Habanusantara.net, Provinsi Aceh mencatat sebanyak 1.112 kejadian gempa bumi sepanjang tahun 2024, dengan 42 di antaranya dirasakan langsung oleh masyarakat. Sebagian besar gempa terjadi di laut barat Aceh dan wilayah daratan, seperti Aceh Besar, Pidie, dan Aceh Barat.
Kepala Stasiun Geofisika BMKG Aceh Besar, Andi Azhar Rusdin, menjelaskan bahwa banyaknya kejadian gempa di Aceh disebabkan oleh posisi wilayah ini yang berada di zona subduksi lempeng Indo-Australia dan Eurasia.
Selain itu, aktivitas dari berbagai patahan aktif yang melintasi Aceh, seperti Patahan Seulimeum, Patahan Aceh, Patahan Tripa, dan Patahan Batee, turut memengaruhi tingginya frekuensi gempa.

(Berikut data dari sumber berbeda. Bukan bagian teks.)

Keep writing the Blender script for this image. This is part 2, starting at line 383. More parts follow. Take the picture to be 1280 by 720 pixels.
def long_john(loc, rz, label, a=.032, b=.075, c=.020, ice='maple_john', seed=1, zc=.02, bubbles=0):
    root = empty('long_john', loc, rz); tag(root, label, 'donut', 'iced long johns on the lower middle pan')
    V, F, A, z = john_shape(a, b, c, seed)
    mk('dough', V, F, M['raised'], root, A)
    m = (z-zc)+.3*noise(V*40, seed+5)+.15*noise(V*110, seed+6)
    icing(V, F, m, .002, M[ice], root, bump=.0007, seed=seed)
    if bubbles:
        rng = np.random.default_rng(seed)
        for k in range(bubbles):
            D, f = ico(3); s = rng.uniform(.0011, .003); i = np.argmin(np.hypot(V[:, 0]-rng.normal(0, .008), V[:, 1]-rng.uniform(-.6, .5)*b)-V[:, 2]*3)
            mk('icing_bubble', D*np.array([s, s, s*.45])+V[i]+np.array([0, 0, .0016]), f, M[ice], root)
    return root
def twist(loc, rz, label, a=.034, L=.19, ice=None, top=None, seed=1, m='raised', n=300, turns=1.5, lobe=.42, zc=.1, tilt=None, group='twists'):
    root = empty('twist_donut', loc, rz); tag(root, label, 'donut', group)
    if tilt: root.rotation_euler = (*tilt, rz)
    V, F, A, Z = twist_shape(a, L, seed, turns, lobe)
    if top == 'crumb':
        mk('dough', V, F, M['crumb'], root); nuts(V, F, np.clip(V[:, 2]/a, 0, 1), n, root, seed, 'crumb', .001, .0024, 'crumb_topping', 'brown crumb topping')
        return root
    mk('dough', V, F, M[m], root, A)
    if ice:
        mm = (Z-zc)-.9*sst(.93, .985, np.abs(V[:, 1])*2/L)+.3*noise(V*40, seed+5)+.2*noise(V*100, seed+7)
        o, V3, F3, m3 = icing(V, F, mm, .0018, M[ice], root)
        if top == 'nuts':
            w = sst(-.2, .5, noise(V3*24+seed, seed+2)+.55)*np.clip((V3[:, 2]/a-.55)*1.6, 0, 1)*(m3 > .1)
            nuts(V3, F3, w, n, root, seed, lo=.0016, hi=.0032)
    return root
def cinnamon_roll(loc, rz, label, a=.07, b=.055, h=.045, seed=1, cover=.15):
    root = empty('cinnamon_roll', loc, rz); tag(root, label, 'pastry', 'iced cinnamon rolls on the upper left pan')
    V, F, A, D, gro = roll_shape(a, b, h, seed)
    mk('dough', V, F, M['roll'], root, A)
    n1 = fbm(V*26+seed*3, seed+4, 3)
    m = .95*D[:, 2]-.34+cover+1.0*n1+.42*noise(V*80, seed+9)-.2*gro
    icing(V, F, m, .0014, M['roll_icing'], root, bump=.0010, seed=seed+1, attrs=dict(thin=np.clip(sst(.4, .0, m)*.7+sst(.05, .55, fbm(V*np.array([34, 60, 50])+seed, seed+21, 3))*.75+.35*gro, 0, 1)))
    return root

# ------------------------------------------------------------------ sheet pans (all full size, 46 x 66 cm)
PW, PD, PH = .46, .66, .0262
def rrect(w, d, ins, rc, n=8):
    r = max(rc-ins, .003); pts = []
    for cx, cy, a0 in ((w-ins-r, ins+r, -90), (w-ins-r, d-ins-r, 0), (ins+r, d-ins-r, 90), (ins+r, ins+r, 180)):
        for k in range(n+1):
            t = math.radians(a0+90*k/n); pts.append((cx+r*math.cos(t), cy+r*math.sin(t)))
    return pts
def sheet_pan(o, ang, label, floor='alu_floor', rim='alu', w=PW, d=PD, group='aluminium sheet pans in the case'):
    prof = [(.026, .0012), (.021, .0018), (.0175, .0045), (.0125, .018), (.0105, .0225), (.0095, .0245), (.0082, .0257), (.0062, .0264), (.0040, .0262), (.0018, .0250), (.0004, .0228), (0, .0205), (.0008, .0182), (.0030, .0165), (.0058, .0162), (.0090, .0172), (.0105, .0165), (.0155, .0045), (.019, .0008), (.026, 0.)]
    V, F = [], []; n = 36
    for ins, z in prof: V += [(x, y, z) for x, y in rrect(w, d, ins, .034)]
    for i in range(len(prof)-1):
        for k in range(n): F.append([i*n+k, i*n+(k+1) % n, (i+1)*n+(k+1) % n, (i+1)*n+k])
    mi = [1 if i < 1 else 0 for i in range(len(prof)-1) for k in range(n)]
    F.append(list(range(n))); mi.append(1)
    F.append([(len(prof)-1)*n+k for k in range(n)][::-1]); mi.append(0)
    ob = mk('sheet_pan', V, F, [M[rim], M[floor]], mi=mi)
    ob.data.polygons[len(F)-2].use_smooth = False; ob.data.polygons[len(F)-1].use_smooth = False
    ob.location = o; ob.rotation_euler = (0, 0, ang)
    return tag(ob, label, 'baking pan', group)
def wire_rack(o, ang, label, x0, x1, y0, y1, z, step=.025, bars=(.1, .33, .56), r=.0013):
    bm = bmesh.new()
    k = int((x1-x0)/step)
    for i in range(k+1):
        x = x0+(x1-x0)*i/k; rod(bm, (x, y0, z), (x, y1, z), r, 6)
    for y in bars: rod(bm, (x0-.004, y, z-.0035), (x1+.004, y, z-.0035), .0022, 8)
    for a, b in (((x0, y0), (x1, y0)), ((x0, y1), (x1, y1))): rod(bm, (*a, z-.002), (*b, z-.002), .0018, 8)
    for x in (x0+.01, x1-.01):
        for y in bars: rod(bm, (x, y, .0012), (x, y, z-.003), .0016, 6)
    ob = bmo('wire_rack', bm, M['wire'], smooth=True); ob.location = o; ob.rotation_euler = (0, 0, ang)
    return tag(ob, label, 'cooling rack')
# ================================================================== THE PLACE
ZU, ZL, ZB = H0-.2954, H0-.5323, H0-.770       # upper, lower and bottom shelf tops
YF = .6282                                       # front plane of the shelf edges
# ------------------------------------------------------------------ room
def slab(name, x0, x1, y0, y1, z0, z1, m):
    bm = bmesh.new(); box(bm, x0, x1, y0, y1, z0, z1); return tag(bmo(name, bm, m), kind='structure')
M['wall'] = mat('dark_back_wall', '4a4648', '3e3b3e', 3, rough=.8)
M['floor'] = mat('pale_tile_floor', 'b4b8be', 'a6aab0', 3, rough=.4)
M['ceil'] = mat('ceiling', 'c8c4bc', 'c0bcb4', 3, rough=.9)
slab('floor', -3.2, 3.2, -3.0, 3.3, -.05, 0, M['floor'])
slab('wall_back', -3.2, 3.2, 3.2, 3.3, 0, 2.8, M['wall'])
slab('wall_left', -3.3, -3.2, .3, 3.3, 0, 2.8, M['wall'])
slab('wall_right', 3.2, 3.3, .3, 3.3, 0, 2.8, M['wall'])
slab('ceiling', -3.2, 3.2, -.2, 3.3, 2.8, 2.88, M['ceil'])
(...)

Dari total kejadian, sebanyak 751 gempa memiliki magnitudo kecil (M<3), 358 gempa berkekuatan menengah (3≤M<5), dan hanya tiga gempa berkekuatan di atas magnitudo lima. Dari segi kedalaman, gempa dangkal (kurang dari 60 km) mendominasi dengan 1.019 kejadian, sedangkan gempa menengah (60–300 km) terjadi 93 kali.
Andi menegaskan, meskipun mayoritas gempa tidak merusak, tingginya potensi aktivitas seismik ini harus diantisipasi melalui mitigasi bencana berbasis masyarakat.

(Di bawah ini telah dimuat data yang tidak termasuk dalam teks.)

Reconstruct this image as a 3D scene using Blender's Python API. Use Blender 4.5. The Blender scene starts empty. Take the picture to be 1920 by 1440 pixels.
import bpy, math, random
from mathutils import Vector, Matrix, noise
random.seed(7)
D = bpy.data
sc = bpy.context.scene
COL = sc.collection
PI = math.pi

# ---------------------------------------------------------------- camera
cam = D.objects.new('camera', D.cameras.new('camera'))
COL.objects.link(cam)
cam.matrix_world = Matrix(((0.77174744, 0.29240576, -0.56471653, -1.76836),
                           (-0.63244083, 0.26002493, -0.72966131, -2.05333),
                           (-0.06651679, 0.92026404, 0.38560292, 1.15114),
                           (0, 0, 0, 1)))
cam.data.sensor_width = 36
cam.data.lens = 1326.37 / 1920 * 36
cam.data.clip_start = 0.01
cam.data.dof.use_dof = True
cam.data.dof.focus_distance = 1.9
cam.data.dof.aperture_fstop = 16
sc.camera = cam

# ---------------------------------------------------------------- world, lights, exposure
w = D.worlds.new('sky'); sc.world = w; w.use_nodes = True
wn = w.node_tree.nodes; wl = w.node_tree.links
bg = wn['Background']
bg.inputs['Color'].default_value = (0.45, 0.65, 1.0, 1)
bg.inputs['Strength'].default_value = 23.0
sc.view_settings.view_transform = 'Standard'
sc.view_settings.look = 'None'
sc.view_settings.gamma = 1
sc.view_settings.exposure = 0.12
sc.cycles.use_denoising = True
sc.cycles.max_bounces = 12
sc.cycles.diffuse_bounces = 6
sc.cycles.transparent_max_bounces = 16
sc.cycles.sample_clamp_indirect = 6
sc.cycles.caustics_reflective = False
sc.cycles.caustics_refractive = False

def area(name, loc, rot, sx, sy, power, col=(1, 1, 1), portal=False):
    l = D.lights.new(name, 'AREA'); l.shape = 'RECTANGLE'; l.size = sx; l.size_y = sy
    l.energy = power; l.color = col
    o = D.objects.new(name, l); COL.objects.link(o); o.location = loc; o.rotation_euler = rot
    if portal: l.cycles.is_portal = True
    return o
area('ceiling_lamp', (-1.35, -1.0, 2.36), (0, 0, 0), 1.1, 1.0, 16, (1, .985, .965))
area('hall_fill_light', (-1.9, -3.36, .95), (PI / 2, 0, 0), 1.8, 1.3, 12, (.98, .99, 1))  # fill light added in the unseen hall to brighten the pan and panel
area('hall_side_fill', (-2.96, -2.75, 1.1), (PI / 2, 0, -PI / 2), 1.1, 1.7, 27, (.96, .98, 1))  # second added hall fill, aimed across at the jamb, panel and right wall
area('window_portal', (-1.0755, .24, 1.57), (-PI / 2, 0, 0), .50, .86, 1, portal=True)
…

“Mitigasi menjadi kunci untuk meminimalkan dampak, terutama di daerah rawan gempa seperti Aceh,” katanya, Kamis (2/1/2024).
Ia menyarankan beberapa langkah mitigasi baik dari pemerintah dan masyarakat seperti rutin mengadakan pelatihan dan simulasi gempa bumi serta tsunami di tingkat komunitas lokal.
Pembentukan desa siaga bencana juga dianggap penting untuk meningkatkan kesadaran dan respons cepat masyarakat.
“Selain itu, masyarakat perlu memahami lingkungan sekitarnya, membangun rumah sesuai standar tahan gempa, dan mempersiapkan tas siaga bencana yang berisi kebutuhan darurat untuk digunakan saat evakuasi,” tambah Andi.